An administrative law judge Monday tore down the Minnesota Department of Education's proposed rule to desegregate schools, including a hot-button requirement that would put charter schools under the state's integration plans for the first time.

Judge Ann C. O'Reilly rejected the Education Department's proposed rule, saying it was vague and that the department had failed to establish a need for it and was overstepping its bounds. Her report added that "the tail does not wag the dog when it comes to lawmaking."

Now department officials must consider whether to make changes to the rule and resubmit it, ask the judge to reconsider or withdraw it completely. Officials aren't sure yet what the ruling means for charters, said Assistant Commissioner Rose Hermodson.
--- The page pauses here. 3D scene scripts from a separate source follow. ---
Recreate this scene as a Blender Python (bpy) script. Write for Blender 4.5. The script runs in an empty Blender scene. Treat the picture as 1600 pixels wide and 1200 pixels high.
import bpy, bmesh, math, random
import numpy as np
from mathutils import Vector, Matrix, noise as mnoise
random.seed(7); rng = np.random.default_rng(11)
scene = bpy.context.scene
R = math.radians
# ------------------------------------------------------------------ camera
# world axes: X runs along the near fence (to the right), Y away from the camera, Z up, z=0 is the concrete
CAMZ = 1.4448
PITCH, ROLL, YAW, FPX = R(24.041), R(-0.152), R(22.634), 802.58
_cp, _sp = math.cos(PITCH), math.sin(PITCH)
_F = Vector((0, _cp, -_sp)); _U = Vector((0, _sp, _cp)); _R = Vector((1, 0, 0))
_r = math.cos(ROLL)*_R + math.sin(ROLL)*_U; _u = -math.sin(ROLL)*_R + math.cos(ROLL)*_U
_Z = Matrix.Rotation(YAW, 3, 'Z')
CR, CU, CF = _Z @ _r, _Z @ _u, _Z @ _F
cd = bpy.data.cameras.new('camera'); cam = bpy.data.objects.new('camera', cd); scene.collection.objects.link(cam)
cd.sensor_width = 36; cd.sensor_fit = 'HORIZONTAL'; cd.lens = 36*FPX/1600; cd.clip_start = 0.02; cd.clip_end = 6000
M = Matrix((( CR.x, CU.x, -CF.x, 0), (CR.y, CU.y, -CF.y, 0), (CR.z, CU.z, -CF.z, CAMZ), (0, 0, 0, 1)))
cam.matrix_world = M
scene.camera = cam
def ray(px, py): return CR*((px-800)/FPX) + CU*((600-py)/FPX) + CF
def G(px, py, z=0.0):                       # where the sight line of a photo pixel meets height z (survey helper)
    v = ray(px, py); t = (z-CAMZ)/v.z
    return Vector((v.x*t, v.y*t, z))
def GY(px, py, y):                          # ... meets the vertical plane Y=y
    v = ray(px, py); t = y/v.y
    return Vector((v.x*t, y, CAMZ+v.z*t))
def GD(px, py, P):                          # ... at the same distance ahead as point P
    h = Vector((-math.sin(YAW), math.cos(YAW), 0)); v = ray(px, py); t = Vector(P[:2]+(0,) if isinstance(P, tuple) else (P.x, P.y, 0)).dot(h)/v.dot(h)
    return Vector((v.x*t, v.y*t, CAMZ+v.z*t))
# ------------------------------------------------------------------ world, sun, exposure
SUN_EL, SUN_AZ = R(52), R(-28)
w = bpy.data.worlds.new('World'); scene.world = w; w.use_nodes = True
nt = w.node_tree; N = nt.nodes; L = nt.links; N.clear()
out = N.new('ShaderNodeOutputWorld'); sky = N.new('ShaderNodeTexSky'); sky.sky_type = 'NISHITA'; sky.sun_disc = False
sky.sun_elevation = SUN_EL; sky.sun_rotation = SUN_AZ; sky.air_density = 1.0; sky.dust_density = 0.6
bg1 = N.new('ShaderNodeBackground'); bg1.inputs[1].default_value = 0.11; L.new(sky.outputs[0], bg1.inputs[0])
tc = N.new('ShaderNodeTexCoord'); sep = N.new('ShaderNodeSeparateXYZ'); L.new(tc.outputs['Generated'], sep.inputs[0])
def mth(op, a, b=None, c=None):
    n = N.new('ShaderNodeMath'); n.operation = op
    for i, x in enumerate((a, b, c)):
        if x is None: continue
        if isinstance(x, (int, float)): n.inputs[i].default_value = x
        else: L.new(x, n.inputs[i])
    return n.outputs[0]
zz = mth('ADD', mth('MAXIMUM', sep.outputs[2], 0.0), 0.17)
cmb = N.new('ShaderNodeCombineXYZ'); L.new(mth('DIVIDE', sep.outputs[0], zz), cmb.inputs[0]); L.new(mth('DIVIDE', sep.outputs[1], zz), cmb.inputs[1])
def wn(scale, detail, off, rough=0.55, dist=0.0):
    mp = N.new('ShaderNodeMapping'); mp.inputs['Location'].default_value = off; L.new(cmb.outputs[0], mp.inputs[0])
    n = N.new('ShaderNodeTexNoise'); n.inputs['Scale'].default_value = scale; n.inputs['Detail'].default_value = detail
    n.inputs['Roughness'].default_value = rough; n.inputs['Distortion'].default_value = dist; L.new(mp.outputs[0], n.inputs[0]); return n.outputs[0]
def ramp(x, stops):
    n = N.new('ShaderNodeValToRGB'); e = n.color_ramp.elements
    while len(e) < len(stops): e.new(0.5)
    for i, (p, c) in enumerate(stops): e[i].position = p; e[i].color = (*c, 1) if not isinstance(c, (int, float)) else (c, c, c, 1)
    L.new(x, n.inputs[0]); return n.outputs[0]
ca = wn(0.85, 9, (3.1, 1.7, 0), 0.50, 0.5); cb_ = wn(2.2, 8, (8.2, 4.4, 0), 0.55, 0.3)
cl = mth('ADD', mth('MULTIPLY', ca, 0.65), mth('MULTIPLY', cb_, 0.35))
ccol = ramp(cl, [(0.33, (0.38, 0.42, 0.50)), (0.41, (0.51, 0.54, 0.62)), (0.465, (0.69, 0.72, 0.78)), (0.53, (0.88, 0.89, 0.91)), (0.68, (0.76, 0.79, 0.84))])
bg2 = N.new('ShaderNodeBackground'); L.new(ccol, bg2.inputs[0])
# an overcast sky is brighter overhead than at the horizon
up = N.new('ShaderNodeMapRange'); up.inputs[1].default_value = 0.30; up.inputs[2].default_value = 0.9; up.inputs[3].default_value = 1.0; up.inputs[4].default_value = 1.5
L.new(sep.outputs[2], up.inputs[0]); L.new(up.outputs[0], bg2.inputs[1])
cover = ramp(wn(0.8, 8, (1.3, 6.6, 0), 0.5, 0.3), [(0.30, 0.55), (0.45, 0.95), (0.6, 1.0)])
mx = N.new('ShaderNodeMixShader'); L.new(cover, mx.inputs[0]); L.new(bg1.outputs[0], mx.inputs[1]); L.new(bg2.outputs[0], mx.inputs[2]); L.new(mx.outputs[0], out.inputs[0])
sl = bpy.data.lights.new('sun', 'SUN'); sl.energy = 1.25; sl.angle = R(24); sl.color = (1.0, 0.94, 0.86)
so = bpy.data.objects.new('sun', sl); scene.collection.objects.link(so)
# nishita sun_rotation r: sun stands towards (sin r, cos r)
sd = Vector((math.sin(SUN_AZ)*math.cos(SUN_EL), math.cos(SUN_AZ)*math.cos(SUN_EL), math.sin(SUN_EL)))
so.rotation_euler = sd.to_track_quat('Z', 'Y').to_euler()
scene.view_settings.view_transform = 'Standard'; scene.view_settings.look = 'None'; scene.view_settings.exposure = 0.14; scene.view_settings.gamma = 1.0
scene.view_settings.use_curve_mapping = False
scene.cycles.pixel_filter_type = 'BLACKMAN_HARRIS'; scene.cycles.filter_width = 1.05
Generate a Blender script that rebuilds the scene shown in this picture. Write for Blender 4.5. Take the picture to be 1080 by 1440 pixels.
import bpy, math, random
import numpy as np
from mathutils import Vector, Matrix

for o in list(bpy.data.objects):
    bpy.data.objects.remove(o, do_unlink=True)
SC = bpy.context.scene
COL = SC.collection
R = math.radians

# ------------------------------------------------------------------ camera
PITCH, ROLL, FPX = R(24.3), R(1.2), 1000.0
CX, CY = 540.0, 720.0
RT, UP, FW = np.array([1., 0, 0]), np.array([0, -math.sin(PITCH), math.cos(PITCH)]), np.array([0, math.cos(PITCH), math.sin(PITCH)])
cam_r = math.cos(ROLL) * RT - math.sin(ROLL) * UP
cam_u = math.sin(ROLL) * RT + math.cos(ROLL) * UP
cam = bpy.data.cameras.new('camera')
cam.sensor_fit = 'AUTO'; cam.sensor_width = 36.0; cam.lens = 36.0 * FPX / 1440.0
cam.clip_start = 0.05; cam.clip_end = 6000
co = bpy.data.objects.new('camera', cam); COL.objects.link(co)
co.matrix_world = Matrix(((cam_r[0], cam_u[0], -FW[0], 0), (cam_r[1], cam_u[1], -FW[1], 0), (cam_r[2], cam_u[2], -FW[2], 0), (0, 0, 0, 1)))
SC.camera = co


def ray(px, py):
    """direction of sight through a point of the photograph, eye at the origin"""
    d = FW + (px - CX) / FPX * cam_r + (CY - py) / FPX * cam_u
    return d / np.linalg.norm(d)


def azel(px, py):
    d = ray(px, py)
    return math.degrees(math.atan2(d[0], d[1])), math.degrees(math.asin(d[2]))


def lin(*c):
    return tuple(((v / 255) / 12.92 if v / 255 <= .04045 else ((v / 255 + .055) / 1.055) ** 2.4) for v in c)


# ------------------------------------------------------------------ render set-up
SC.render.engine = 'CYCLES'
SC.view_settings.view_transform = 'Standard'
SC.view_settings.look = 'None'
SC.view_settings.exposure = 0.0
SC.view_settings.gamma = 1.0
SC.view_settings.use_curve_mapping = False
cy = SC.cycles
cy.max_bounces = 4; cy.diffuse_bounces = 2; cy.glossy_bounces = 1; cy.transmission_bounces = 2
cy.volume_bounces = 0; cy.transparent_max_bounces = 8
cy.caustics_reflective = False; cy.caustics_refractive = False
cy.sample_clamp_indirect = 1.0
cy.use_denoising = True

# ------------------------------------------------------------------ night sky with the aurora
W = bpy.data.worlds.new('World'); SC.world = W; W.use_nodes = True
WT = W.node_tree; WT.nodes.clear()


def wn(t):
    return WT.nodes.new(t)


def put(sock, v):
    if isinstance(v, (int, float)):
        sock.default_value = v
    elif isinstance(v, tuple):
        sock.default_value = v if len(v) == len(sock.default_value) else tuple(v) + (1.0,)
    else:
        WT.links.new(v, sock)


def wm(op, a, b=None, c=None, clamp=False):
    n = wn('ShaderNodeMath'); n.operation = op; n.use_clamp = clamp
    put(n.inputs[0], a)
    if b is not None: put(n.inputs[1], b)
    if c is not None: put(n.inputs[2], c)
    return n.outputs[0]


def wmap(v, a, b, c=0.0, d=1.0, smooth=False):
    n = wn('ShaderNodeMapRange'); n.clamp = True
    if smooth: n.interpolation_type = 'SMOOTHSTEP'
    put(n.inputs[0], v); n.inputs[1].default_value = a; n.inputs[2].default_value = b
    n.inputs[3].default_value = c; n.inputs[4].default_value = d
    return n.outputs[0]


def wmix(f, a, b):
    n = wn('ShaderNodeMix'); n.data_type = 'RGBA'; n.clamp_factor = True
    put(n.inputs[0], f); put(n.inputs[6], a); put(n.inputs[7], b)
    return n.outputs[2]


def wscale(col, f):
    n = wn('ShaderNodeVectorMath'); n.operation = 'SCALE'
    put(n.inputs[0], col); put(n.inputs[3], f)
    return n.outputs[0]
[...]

"While the department believed the proposed rule was reasonable and consistent with the new law, we respect Judge O'Reilly's decision," Education Commissioner Brenda Cassellius said.

The judge's report drew praise from charter advocates and those supporting charter desegregation alike. Representatives from both sides criticized the proposed rule's ambiguity.

"Lots of people complained bitterly that there were major issues with the way this rule had been placed," said Malik Bush, co-director of the Center for School Change. He said it's unusual that a rule goes through that many levels and gets rejected.

But it doesn't mean that the rule says charters can never be integrated, said Myron Orfield, a University of Minnesota law professor and director of the Institute on Metropolitan Opportunity who has advocated for the desegregation of charter schools.

"They basically said if they were going to include charters, they had to create a good reason why," Orfield said.

The Education Department's original proposed rule, released in October, required that charter schools would have to submit achievement and integration plans if they had significant percentages of students of color.

Further, it proposed that charter schools use state integration money to close the achievement gap, and that the department change the criteria under which districts are eligible to receive integration funding.

Charter elementary schools in the Twin Cities are segregated at a higher rate of racial concentration than traditional public elementary schools, a Star Tribune analysis has found. More than three-quarters of elementary students in charters attend schools that have either white or nonwhite enrollments of 80 percent or higher.

When the rule was proposed, charter advocates cried foul and said that demanding integration would dismantle a fundamental tenet of charters: school choice. Others said it was time that charters were required to integrate depending on concentrations of students of color.

As the Department of Education determines its next steps, it will need to carefully read the parts pertaining to charter schools, Hermodson said.

"Charter schools have 10 percent of our minority student population," she said. "That's a significant number of kids that we would be ignoring if we didn't include them."